By the 1970s, with the war in Vietnam that had so troubled him winding down, Ferrini was poised to enter a new community of rising concern over gathering threats both to his beloved fishing industry and the city’s treasured resources, her land, water supply and valued wetlands. Speaking at City Hal in favor of the 200 mile limit to protect American fisheries brought Vincent into contact with Lena Novello, Angela Sanfilippo and Peg Sibley of the Gloucester Fishermen’s Wives, who were beginning their many years of advocacy for the industry that provided them and their families a livelihood. Vincent grasped the parallels between fishing and the shoe industry in Lynn; for him the collapse of a community’s economic life blood would mean the collapse of the vital community they sustained. When the Wives opposed an extension road across the Babson Watershed, arguing that any threat to our water system would also threaten the fish processing industry, Ferrini was at their side, along with Richard Emmanuel, the activist pastor of The Church, in East Gloucester; and he continued to advocate for the endangered industry for the rest of his life. This renewed activism on his part informed the major poem he was working on at the time, Know Fish, in which all of the concerns of his life and work—the political, the personal, the social and the ecological—become fused in the metaphor of “knowing fish,” as Ferrri wrote: “The thrust of the whole work is in the title, knowing fishes, in men, women and the sea. The pitch is that only when we connect with the interior fishes are we discovering and extending life by the innate rules of Earth, and thereby saving the self, the family, the city, and the planet.” I do not know of a better description of ecology—and Ferrini would spend the rest of his life living it directly while elaborating it in book after book. His nomination as Gloucester’s first Poet Laureate, by his friend and fellow fishing industry advocate City Councilor John “Gus” Foote, and his unanimous election to that office by the Council, was one of the greatest moments of his life, an acknowledgement, Ferrini felt, of the caring he had expressed in words and actions for the community he had adopted and now, it seemed, had finally adopted him.

No tribute, however, can capture the intensity of Ferrini’s presence, the dynamism of his talk, or the never-ending fire storm of his perceptions. His nephew Henry Ferrini’s film, Poem in Action, gets as close as is possible to capturing what it was like to be in Vincent’s presence. He never gave up hope, even in the darkest of times; nor did he ever say no to experience, no matter where it led him.
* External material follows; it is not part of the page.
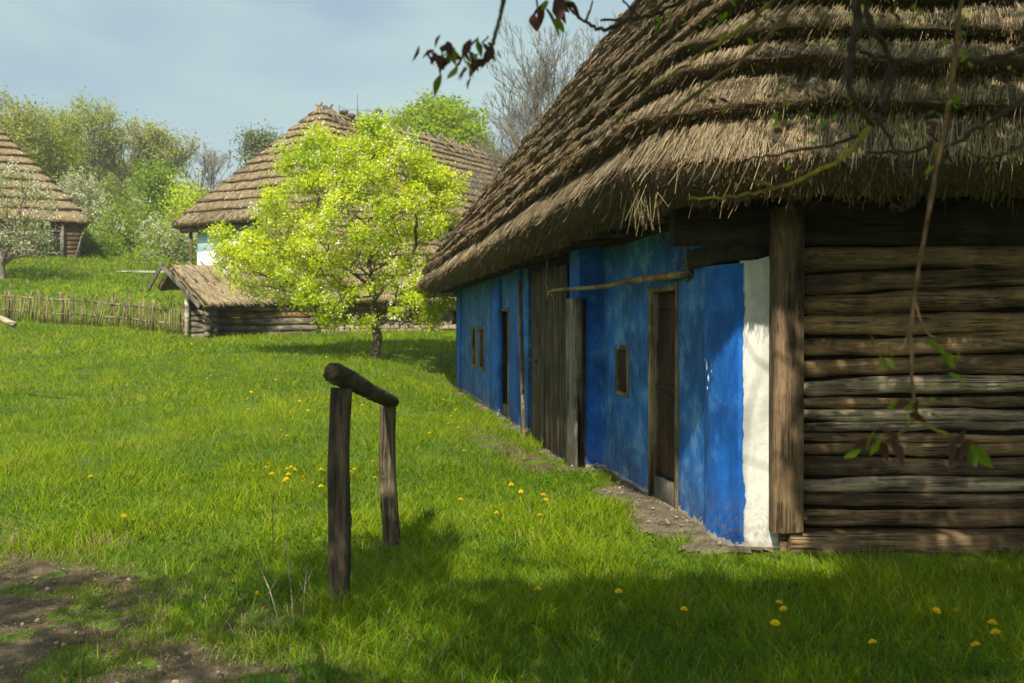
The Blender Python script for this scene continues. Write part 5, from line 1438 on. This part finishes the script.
# ------------------------------------------------------------------ light, sky, camera
w = bpy.data.worlds.new('World'); bpy.context.scene.world = w; w.use_nodes = True
nt = w.node_tree; nt.nodes.clear()
out = nt.nodes.new('ShaderNodeOutputWorld'); bg = nt.nodes.new('ShaderNodeBackground')
sky = nt.nodes.new('ShaderNodeTexSky'); sky.sky_type = 'NISHITA'; sky.sun_disc = False
sky.sun_elevation = SUN_EL; sky.sun_rotation = math.pi + SUN_AZ
sky.air_density = 1.0; sky.dust_density = 2.5; sky.ozone_density = 1.2
tc = nt.nodes.new('ShaderNodeTexCoord'); mp = nt.nodes.new('ShaderNodeMapping'); mp.inputs['Scale'].default_value = (1, 1, 3.2)
nt.links.new(tc.outputs['Generated'], mp.inputs[0])
nz = noise(nt, mp.outputs[0], 2.4, 7, .55, .3)
rp = ramp(nt, [(0.40, 0.28), (0.68, 0.88)]); nt.links.new(nz.outputs[0], rp.inputs[0])
cm = mix(nt, rp.outputs[0], sky.outputs[0], (4.0, 5.35, 5.2))
nt.links.new(cm, bg.inputs['Color']); bg.inputs['Strength'].default_value = 0.085
nt.links.new(bg.outputs[0], out.inputs[0])

sl = bpy.data.lights.new('sun', 'SUN'); sl.energy = 4.2; sl.angle = math.radians(.53); sl.color = (1.0, .93, .80)
so = bpy.data.objects.new('sun', sl); C.objects.link(so)
to_sun = Vector((-math.sin(SUN_AZ) * math.cos(SUN_EL), -math.cos(SUN_AZ) * math.cos(SUN_EL), math.sin(SUN_EL)))
so.rotation_euler = to_sun.to_track_quat('Z', 'Y').to_euler()

cd = bpy.data.cameras.new('camera'); cd.lens = F * 36 / 1024; cd.sensor_width = 36; cd.clip_start = .05; cd.clip_end = 3000
cd.dof.use_dof = True; cd.dof.focus_distance = 8.5; cd.dof.aperture_fstop = 3.5
co = bpy.data.objects.new('camera', cd); C.objects.link(co); co.location = (0, 0, EYE)
co.rotation_euler = (math.radians(90) - math.atan(16.5 / F), 0, 0)
sc = bpy.context.scene; sc.camera = co
sc.view_settings.view_transform = 'Standard'; sc.view_settings.look = 'None'; sc.view_settings.gamma = 1; sc.view_settings.exposure = 0.76
sc.cycles.max_bounces = 6; sc.cycles.diffuse_bounces = 3; sc.cycles.glossy_bounces = 2; sc.cycles.transmission_bounces = 3
sc.cycles.use_denoising = True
The loss of a person like Vincent, to his friends and to the community, is enormous, not only for those of us who were fortunate to have known the poet, but for others who will never have that opportunity.

Vincent was all there, all of the time, from when I first sought him out to the last letter I received from him fifty-five years later, in which he wrote: We cannot live without the hope that drives our dreaming!

I’d like to close with two short poems. This is the poem, first published in Four Winds that sent me to Vincent’s frame shop in 1952, when I was fifteen years old and out of sorts with the world and myself, fortuitously discovering the magazine at Doris Hall’s gallery on Rocky Neck and meeting the poet for the first time:

I pass

by day

and night

no one has

seen me

If you ever

want to find

me

and know me

leave behind

yourself

and enter

the caves

of other

people

there you

will find

me

who is

yourself

And this is the poem I most want to remember him by, Vincent’s summation of his life and beliefs, his own epitaph:

This house

is holier

than a temple

it is where

I live

and have my

being

this house

of bone

and blood

molded

by the weathers

of experience

is all

I have

this house

after

this house

which is me

only

is dust

I will be

in your

house

Thank you.

(This eulogy was delivered on Saturday, March 22, 2008, at a celebration of the life of Vincent Ferrini, Gloucester's Poet Laureate, at City Hall, in Gloucester, MA.)